Tamara Osso

Tamara Osso is a Johannesburg-based artist whose work explores a trail of connections between painting, dance and other forms of movement. Drawing deeply on her personal experience as a professional dancer and as a mother to a child with a disability, she is interested in how different kinds of movement are available to different bodies in different contexts. For Osso, physical movement is a form of embodied research, and in her painting practice she looks for ways to draw connections between the dynamism of the body and visual languages.

The proprioceptive act of painting, the way that making a painting is always a process of situating one’s body in relation to material, becomes a metaphor for how space is inhabited and experienced more broadly. As a woman negotiating different public and private spaces in Johannesburg, she is constantly aware of how safety and freedom are coded in the aesthetics of the city and the suburbs. Always bridging these relationships is an exploration of her own psychological state. Both the subject matter of her paintings, and her engagement with dance, bring inner worlds to the surface.
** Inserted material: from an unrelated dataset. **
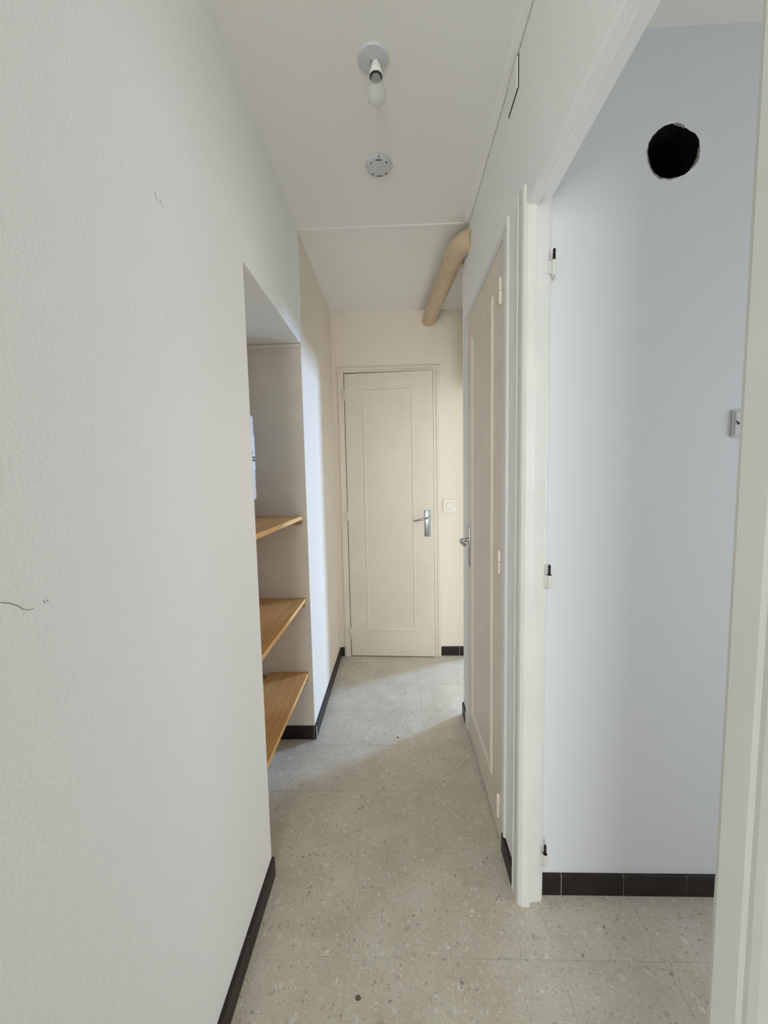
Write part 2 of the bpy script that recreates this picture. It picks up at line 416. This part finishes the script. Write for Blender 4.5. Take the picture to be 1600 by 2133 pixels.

Osso holds an MA in Fine Arts (cum laude) and a Postgraduate Certificate in Education (cum laude) both from Wits University. In 2023, her solo exhibition “Making Grass” was presented at David Krut Projects in Johannesburg. Her award-winning work as a dancer and performer has been seen in theatres and festivals locally and internationally, including Dance Umbrella, Johannesburg, the Baxter Theatre, Cape Town, The Grand Theatre, Shanghai, Tianqiao Performance Center, Beijing and Asia World Arena, Hong Kong.


Thoughts on Printmaking

To be honest, I never considered printmaking. I am a painter and a performer, interested in the immediacy of the mark and the whole body as a performance tool. Yet, after working properly in a print studio for the past 3 years I began to notice the effect of printmaking on my practice. In fact the print studio and the dance studio have much in common; communal space, surface tension and texture as well as collaborative effort to name a few aspects. The cross-disciplinary work between dancing, painting and printmaking is an exciting intersection for me. It seems to touch on words like memory, experience, trace and process. Repetition and layering remain important physical threads in all three media and influence the notion of ritual which re-enters a theatrical type context for me - where experiential space is considered in the making process. Printmaking absorbs this idea and seems to be able to communicate with a wide range of artistic intentions and narratives.